Я же видела театральность в строгости отбора необходимых и нужных подробностей, в точности цветовой и световой гаммы.

Вначале Злочевский спорил со мной неожиданно высоким при его габаритах голосом, но он был добродушен, ему хотелось со мной работать. А режиссер должен, почувствовав существо будущего своего спектакля, ставить конкретные задачи, заражать ощущением той атмосферы, где могут зажить живой жизнью действующие лица, атмосферой, что надолго останется в эмоциональной памяти зрителей.
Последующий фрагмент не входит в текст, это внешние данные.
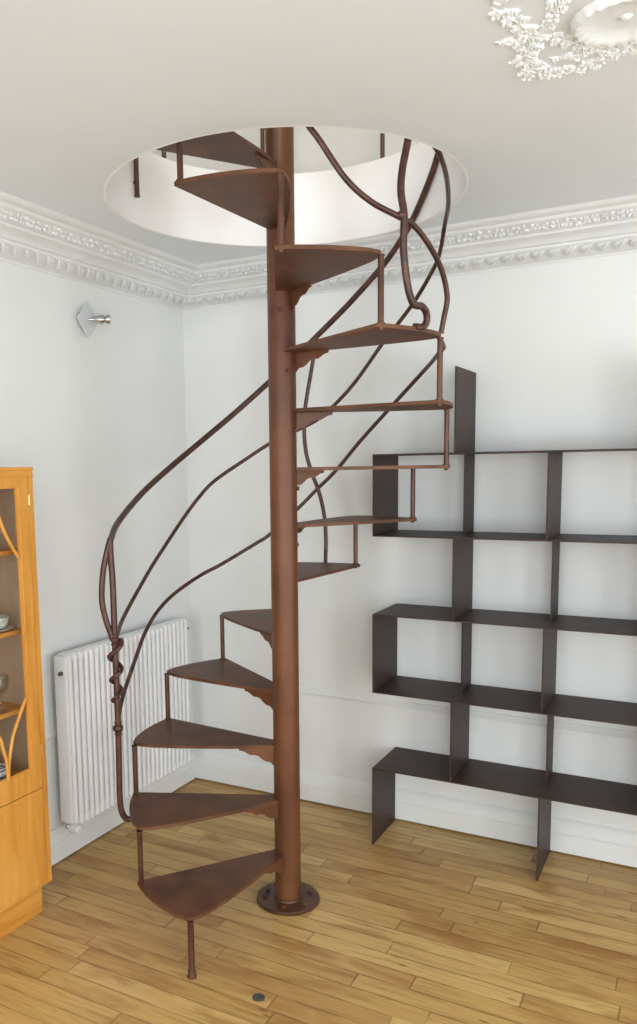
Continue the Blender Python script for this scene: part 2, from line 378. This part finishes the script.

Конечно, не сразу залихватское с украинским «г» смирилось с моим предложением заново подумать об опере Пуччини.

— Господи, боже мой, я этих Чио-Санов столько на своем веку наготовил, шо для меня и без разговору…

У трагиков старого времени были точно известные жесты для выражения «просто отчаяния» и «большого отчаяния» — мне их со смехом еще в детстве показывал Евгений Богратионович Вахтангов. Что там искать? Профессионал и так наперед знает все, что нужно в спектакле…

Но надо было как-то «зацепить» Злочевского… Он без конца делал эскизы костюмов разным ансамблям, помню, даже для молдавского коллектива танцев сделал нечто сногсшибательное и подписался «Петру Злочану». «Заслуженным молдаванином» он не стал, но я поняла: надо меньше шутить, больше хвалить и строже требовать. Он, как и многие, уехав из своего города в войну, был растерян, числился в этом театре главным художником, но, по существу, кроме подмалевки старых чужих декораций, ничего не делал.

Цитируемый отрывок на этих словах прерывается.